No llovía, diluviaba en el inicio de Rashomon. El bosque ensangrentado, y tres hombres se resguardaban bajo la puerta casi en ruinas de esa ciudad, Rashomon. Se trataba de un leñador (Takashi Shimura), un monje budista (Minoru Chiaki) y un probable burgués (Kichijiro Ueda).
Leñador y monje insinúan que algo terrible ha ocurrido y el burgués, al que llamaremos tercer hombre, les anima a contarlo. Ellos describen lo que han visto con sus propios ojos o lo que han escuchado en un proceso judicial en el que han tenido que declarar, pero sus relatos no nos dejan sacar conclusiones sobre los hechos en cuestión. Averiguaremos que los sucesos probados son estos: un samurái (Masayuki Mori) ha aparecido muerto en el bosque, mientras su esposa (Machiko Kyô) ha sido violada por el bandido Tajomaru (Toshirô Mifune). Pero, a partir de ahí, todo son dudas: desconocemos si el bandido también asesinó al samurái, si lo mató su mujer o si se trató de un suicidio.
Los flash-backs recrean lo sucedido en el bosque en cuatro ocasiones desde distintos enfoques: desde el punto de vista del bandido, de la mujer, del fallecido (que se comunica a través de una médium) y del leñador, y la historia, claro, es distinta cada vez. En cada relato varían los malvados y quienes se comportan éticamente.
Rashomon fue, en su momento, un bombazo, en muchos sentidos. Rodada hace justo setenta años, se exhibió en el Festival de Venecia en 1951 y el público (occidental) quedó sorprendido por este ejemplo de cinematografía fascinante procedente de un país cuyos filmes apenas habían sido, hasta entonces, tenidos en cuenta; en ese sentido, Rashomon, con su premio veneciano, marcó un antes y un después en la historia cinematográfica nipona. Pero hay más: el propio director, Akira Kurosawa, desconocía que su obra se presentaba al certamen y pensaba que no tenía opciones de alzarse con ningún galardón, dadas las opiniones escépticas a las que se había enfrentado durante la fase de preproducción. Y no solo triunfaría en Italia: también obtuvo un Óscar a la mejor película extranjera, en 1952.
Pero volvamos al público, que hasta entonces no había visto, en definitiva, ninguna película comparable. Se trataba teóricamente de una historia de crímenes que negaba, por todas las vías posibles, la posibilidad de solucionar los misterios que tras ellos subyacían; una historia cuya trama presentaba, como mínimo, tres versiones falsas y, como mucho, una verdadera (aunque también existía la opción de que ninguna lo fuera). Además, hasta el desenlace no podríamos saber cuál era cuál.

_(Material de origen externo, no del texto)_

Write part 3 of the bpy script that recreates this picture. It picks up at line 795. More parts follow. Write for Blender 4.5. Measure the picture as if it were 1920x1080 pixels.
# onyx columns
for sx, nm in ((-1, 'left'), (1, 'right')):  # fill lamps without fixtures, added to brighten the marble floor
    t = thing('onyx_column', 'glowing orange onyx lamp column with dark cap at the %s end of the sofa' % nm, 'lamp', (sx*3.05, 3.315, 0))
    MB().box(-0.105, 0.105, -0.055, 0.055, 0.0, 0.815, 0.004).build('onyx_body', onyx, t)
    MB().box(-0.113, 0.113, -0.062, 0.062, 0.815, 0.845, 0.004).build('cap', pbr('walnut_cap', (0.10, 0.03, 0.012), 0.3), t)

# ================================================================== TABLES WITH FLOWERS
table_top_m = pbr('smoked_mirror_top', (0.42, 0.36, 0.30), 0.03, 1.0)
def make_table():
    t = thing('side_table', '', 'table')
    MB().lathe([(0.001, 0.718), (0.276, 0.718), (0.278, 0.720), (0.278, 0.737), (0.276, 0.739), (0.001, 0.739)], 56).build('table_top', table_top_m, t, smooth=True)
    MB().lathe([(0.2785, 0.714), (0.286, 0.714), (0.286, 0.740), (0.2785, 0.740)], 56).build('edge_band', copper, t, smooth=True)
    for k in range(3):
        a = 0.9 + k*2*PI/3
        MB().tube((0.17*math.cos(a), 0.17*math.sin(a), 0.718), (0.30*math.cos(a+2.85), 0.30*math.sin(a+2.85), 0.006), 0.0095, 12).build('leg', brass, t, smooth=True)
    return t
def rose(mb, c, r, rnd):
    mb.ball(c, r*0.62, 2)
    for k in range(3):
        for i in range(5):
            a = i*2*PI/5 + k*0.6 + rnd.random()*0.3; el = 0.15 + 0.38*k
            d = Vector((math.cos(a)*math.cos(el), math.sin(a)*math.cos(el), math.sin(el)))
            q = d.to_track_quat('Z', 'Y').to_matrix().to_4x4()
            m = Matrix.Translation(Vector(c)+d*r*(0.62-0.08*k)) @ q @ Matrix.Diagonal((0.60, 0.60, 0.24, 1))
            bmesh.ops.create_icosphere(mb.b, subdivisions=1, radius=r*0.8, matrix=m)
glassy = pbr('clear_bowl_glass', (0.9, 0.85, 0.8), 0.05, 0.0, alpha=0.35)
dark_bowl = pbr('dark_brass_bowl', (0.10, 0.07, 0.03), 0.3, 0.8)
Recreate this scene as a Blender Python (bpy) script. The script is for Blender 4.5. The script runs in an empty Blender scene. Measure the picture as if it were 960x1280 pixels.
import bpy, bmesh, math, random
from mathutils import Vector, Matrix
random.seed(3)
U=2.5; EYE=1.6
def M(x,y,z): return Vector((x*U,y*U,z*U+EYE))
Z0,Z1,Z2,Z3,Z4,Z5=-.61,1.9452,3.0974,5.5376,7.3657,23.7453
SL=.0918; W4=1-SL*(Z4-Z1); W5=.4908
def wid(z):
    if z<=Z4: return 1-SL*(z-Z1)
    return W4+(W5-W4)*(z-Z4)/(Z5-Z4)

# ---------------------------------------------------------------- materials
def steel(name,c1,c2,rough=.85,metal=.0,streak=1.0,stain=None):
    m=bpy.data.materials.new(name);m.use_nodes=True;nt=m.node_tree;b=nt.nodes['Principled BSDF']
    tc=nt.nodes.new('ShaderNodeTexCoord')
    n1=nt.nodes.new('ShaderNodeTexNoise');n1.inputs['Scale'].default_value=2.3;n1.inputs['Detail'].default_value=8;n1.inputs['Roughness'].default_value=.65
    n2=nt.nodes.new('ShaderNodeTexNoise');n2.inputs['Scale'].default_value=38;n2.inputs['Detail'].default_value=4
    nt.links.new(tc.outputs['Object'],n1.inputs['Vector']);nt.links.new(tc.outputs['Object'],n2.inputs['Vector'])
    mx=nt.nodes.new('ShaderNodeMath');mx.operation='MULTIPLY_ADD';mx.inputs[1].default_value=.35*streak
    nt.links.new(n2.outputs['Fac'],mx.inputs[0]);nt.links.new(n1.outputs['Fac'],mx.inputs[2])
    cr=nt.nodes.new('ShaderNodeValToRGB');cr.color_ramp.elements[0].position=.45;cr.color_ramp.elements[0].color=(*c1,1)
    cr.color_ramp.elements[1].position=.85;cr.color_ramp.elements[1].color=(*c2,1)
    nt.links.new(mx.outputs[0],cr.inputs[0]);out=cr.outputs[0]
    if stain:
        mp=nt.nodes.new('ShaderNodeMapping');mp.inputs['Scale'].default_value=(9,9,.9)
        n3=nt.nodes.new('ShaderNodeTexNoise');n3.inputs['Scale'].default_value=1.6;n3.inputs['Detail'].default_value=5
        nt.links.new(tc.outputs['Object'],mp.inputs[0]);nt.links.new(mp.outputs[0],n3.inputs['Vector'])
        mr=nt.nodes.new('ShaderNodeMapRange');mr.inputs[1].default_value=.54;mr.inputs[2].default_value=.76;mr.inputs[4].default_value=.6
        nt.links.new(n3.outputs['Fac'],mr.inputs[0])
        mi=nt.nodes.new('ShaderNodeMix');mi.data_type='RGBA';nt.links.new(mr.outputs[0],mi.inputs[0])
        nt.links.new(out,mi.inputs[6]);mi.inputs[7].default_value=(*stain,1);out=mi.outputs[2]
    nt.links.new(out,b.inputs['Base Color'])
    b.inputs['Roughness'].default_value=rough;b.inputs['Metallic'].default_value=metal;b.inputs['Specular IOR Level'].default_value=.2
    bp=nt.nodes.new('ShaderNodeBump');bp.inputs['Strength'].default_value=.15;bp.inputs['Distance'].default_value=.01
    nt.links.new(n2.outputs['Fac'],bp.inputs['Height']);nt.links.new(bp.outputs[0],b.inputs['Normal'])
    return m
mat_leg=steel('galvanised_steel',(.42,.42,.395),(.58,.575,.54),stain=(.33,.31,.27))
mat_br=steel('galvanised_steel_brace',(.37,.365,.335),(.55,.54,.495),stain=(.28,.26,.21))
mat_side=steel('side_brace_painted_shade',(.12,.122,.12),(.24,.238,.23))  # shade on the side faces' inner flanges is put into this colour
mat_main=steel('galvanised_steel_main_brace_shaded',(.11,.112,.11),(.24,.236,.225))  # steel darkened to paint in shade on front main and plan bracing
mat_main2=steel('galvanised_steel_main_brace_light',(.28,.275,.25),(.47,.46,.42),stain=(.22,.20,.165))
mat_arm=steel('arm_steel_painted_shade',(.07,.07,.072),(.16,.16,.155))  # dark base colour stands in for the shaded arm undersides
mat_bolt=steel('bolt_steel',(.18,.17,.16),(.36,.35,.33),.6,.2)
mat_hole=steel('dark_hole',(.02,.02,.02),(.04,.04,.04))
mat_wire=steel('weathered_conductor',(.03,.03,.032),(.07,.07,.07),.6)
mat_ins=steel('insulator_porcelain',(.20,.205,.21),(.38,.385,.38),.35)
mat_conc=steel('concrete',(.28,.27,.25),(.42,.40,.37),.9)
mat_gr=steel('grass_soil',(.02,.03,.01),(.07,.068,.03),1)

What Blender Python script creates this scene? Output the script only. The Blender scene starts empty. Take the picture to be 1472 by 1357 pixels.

En 1950 (no tanto hoy, aunque a veces también) este recurso causaba confusión. Pero, pese a todo, Rashomon llega a nosotros como un filme policiaco y en todo momento se anima al espectador a atisbar qué ha ocurrido en realidad. En los flash-backs que recrean el proceso judicial ni se ve ni se oye a ningún juez y los testigos se dirigen directamente a la cámara, de modo que la responsabilidad de distinguir lo falso y lo verdadero recae justamente en el público.
Sin embargo, el filme es esencialmente una película sobre las personas, sobre nuestra vanidad y nuestra relación más que compleja con la verdad. Decía Kurosawa que no somos capaces de ser sinceros con nosotros mismos ni tampoco de hablar de nuestros asuntos sin maquillar los hechos. Por eso, literalmente en sus palabras, esta película es como un rollo de papel que, al desenrollarse, revela el Yo interior.
Nos encontramos ante una parábola sombría: no es casual que la cinta se ambiente en el siglo XII, una era marcada en Japón por los enfrentamientos entre señores feudales y por la decadencia política y cultural.
Desde nuestra perspectiva actual, Rashomon también resulta fascinante en lo relativo a su desarrollo formal. Se articula en tres niveles temporales y espaciales: en el presente narrativo, bajo la puerta de la ciudad en pleno diluvio; durante el juicio que ha tenido lugar algo antes y, tres días atrás, en el bosque. Esa estructura de la trama, sumada a la fotografía en blanco y negro muy esteticista y de contrastes intensos y a las interpretaciones expresivas de los actores (con ecos teatrales, en su acentuada gestualidad), convierte a Rashomon en una obra maestra tan rara como seductora.